▶ GOAL OF THE EXERCISE: From the listing below, copy only the lines from the line that contains "Keep writing the" to the line that contains "return root", counting those two lines as part of the copy.

[Data listing]
***
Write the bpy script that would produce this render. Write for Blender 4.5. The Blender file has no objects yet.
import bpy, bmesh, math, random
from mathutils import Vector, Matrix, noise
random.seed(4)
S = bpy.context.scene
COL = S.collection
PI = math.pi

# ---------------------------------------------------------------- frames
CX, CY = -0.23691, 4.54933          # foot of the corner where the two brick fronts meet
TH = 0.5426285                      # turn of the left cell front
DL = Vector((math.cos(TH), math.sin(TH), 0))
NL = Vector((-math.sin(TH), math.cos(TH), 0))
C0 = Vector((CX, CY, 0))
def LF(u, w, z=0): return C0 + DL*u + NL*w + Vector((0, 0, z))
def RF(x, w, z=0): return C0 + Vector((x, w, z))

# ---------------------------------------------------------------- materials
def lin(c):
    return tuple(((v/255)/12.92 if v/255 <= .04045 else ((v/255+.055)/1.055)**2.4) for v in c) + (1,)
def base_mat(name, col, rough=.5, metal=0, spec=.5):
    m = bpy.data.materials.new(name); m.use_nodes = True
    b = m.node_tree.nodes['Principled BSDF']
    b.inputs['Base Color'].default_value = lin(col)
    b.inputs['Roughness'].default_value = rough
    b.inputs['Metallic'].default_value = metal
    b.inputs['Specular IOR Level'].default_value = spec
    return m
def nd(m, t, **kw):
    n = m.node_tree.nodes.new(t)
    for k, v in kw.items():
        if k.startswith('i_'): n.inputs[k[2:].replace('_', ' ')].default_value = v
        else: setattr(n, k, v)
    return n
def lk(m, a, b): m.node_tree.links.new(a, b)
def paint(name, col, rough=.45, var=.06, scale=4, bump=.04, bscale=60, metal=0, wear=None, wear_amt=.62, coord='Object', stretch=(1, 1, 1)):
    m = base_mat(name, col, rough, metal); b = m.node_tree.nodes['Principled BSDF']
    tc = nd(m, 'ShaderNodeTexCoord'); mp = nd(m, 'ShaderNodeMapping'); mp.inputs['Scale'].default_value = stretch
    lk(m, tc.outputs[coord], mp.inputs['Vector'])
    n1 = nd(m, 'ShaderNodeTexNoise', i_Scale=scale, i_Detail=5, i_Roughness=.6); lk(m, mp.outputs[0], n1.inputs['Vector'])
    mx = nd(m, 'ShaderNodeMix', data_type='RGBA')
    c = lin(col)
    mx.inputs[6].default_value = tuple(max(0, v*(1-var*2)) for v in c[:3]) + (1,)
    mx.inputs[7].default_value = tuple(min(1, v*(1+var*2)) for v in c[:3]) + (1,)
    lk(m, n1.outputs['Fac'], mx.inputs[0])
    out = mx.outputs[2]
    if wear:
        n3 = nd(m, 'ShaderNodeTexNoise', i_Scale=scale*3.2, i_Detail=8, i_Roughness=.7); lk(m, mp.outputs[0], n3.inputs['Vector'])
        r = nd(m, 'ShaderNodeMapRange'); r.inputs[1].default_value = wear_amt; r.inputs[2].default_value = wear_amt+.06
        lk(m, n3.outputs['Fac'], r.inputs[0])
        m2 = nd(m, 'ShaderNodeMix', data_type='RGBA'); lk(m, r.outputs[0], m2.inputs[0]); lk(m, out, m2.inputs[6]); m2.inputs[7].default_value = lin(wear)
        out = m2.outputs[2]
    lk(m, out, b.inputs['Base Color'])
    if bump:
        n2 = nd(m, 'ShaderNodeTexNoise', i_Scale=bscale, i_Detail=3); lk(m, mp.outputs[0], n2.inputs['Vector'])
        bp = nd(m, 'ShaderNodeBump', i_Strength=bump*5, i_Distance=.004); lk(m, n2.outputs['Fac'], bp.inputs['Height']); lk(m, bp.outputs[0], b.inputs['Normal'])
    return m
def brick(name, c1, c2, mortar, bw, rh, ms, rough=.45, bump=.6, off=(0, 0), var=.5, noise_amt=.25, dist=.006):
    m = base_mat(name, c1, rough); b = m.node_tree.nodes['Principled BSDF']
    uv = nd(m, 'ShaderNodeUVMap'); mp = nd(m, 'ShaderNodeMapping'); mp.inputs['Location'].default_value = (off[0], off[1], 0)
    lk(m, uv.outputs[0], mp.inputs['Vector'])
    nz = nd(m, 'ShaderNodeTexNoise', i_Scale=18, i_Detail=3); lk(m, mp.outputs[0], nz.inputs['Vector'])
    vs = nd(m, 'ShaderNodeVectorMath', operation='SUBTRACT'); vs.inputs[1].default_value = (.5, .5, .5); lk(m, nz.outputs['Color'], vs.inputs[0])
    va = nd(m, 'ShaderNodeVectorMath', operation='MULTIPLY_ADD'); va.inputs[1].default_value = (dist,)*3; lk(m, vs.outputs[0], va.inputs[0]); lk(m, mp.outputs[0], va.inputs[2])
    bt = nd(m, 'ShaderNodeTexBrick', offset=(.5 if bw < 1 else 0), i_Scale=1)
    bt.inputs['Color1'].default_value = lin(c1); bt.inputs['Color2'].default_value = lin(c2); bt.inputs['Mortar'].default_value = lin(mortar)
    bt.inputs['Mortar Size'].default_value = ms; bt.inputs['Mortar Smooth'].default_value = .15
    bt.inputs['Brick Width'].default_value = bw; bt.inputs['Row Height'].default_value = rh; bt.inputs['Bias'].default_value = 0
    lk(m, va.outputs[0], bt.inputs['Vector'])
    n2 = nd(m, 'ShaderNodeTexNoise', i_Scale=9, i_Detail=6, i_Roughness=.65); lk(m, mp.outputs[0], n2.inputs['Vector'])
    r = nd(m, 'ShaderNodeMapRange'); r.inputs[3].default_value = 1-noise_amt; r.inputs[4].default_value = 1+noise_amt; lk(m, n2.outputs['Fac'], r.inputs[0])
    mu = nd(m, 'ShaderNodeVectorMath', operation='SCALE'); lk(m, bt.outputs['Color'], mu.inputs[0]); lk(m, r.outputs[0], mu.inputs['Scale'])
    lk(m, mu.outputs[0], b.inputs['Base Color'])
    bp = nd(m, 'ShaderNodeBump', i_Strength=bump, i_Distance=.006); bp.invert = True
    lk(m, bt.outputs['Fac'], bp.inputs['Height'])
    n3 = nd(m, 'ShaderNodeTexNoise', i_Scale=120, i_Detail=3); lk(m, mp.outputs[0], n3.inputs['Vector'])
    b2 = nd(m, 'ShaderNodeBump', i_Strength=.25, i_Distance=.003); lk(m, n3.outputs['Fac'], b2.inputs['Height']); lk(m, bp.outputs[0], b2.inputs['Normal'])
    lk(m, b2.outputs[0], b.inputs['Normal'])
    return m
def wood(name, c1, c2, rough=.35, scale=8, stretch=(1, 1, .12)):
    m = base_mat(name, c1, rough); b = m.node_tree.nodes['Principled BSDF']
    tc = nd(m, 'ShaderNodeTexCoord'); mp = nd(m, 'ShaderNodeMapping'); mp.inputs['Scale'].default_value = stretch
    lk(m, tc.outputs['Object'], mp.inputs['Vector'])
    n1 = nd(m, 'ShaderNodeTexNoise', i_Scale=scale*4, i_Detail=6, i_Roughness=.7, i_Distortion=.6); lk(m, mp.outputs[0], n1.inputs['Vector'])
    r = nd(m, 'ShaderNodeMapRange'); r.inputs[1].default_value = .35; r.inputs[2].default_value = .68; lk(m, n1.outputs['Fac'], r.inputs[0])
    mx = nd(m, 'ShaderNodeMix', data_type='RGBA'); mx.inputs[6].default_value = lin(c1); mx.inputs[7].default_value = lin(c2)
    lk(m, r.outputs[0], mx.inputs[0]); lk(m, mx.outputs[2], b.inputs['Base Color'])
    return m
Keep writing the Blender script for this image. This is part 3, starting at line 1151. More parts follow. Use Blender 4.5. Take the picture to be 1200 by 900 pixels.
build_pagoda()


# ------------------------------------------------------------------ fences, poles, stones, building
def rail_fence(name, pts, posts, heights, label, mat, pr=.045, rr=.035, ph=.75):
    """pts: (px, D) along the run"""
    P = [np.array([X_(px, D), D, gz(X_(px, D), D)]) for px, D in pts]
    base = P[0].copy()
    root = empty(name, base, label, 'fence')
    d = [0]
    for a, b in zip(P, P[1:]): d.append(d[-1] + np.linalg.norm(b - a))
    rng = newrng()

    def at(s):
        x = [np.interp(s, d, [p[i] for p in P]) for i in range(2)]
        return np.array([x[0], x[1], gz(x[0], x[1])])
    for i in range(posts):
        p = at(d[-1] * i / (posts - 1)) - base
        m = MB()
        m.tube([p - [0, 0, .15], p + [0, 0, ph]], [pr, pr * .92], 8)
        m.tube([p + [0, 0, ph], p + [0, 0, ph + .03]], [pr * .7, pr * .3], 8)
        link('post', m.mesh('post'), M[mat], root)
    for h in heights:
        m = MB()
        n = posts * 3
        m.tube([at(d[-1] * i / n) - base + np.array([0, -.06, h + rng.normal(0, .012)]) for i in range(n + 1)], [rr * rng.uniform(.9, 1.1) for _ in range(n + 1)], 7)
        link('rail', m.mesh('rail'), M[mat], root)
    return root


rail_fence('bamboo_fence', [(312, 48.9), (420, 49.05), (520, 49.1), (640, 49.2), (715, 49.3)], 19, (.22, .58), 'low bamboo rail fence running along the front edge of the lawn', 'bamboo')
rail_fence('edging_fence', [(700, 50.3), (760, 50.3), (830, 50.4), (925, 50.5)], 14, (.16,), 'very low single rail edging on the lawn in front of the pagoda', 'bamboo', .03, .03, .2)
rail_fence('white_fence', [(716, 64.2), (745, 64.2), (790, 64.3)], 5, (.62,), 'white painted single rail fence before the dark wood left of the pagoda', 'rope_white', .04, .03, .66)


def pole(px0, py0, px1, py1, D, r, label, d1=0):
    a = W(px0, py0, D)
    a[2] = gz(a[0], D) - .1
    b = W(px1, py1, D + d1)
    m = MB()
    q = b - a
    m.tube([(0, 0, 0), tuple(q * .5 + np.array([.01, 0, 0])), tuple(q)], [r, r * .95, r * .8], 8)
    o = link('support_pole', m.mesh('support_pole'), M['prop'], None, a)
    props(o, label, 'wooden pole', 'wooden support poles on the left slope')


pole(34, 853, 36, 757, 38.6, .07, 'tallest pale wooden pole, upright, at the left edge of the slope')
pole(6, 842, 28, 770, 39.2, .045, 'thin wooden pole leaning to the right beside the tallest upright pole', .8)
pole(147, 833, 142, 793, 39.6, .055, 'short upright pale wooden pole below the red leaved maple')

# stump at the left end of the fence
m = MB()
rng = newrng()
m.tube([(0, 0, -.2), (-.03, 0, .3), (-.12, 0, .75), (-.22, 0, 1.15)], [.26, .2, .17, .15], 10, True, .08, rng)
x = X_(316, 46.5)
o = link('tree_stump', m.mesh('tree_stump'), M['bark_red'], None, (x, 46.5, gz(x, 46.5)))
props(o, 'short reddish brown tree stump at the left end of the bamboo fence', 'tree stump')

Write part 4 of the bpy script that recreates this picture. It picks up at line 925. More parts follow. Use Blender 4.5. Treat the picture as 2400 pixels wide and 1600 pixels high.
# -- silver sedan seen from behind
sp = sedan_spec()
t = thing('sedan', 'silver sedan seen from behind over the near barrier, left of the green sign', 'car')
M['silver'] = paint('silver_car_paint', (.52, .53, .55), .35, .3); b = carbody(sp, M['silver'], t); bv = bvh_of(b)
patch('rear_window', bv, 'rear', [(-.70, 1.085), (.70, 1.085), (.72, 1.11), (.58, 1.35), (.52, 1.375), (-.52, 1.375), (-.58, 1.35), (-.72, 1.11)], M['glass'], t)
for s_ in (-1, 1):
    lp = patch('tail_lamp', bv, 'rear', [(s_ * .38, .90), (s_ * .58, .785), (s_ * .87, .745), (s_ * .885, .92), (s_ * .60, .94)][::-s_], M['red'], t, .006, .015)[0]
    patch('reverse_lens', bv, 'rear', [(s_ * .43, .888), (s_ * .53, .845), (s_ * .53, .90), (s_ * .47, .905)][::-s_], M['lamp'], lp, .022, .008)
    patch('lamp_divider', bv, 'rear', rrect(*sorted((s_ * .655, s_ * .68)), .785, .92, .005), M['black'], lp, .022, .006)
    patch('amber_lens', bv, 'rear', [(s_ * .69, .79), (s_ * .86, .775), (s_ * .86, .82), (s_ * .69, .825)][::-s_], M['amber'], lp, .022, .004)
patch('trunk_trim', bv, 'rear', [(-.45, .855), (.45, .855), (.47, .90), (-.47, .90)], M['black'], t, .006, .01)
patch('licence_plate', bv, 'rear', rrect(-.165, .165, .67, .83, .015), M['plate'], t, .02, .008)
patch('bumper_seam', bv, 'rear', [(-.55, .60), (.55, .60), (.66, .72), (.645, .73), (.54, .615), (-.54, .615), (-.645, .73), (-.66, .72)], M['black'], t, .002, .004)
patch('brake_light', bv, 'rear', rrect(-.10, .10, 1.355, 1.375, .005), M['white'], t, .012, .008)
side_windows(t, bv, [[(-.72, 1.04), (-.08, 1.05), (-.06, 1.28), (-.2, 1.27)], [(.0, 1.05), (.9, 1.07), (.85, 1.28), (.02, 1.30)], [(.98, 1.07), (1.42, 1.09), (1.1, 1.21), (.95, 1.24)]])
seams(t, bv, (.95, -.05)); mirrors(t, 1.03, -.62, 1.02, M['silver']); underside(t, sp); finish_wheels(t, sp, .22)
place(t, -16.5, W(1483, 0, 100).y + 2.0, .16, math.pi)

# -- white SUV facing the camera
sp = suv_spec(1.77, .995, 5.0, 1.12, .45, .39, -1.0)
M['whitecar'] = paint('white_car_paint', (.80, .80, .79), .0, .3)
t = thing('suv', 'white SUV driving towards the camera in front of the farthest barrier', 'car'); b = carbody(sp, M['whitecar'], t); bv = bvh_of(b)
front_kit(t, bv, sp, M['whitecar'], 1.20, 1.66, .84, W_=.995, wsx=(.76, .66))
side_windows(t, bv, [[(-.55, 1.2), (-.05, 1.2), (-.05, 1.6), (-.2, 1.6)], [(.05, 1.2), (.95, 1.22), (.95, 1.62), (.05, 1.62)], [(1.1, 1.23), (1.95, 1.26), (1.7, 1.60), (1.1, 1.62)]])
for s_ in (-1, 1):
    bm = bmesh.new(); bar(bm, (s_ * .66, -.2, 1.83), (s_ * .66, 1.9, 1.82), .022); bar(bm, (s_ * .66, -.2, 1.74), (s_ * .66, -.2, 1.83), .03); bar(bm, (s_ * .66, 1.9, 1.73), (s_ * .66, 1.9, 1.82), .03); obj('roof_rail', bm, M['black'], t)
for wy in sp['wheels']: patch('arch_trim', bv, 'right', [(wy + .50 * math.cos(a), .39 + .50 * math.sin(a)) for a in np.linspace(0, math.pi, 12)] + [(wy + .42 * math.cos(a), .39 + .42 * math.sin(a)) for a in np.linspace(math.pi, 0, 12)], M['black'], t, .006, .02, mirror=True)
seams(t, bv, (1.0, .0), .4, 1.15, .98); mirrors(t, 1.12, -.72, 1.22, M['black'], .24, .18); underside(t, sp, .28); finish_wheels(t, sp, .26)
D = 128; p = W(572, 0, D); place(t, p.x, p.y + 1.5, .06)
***
▶ RESPONSE:
Keep writing the Blender script for this image. This is part 3, starting at line 1151. More parts follow. Use Blender 4.5. Take the picture to be 1200 by 900 pixels.
build_pagoda()


# ------------------------------------------------------------------ fences, poles, stones, building
def rail_fence(name, pts, posts, heights, label, mat, pr=.045, rr=.035, ph=.75):
    """pts: (px, D) along the run"""
    P = [np.array([X_(px, D), D, gz(X_(px, D), D)]) for px, D in pts]
    base = P[0].copy()
    root = empty(name, base, label, 'fence')
    d = [0]
    for a, b in zip(P, P[1:]): d.append(d[-1] + np.linalg.norm(b - a))
    rng = newrng()

    def at(s):
        x = [np.interp(s, d, [p[i] for p in P]) for i in range(2)]
        return np.array([x[0], x[1], gz(x[0], x[1])])
    for i in range(posts):
        p = at(d[-1] * i / (posts - 1)) - base
        m = MB()
        m.tube([p - [0, 0, .15], p + [0, 0, ph]], [pr, pr * .92], 8)
        m.tube([p + [0, 0, ph], p + [0, 0, ph + .03]], [pr * .7, pr * .3], 8)
        link('post', m.mesh('post'), M[mat], root)
    for h in heights:
        m = MB()
        n = posts * 3
        m.tube([at(d[-1] * i / n) - base + np.array([0, -.06, h + rng.normal(0, .012)]) for i in range(n + 1)], [rr * rng.uniform(.9, 1.1) for _ in range(n + 1)], 7)
        link('rail', m.mesh('rail'), M[mat], root)
    return root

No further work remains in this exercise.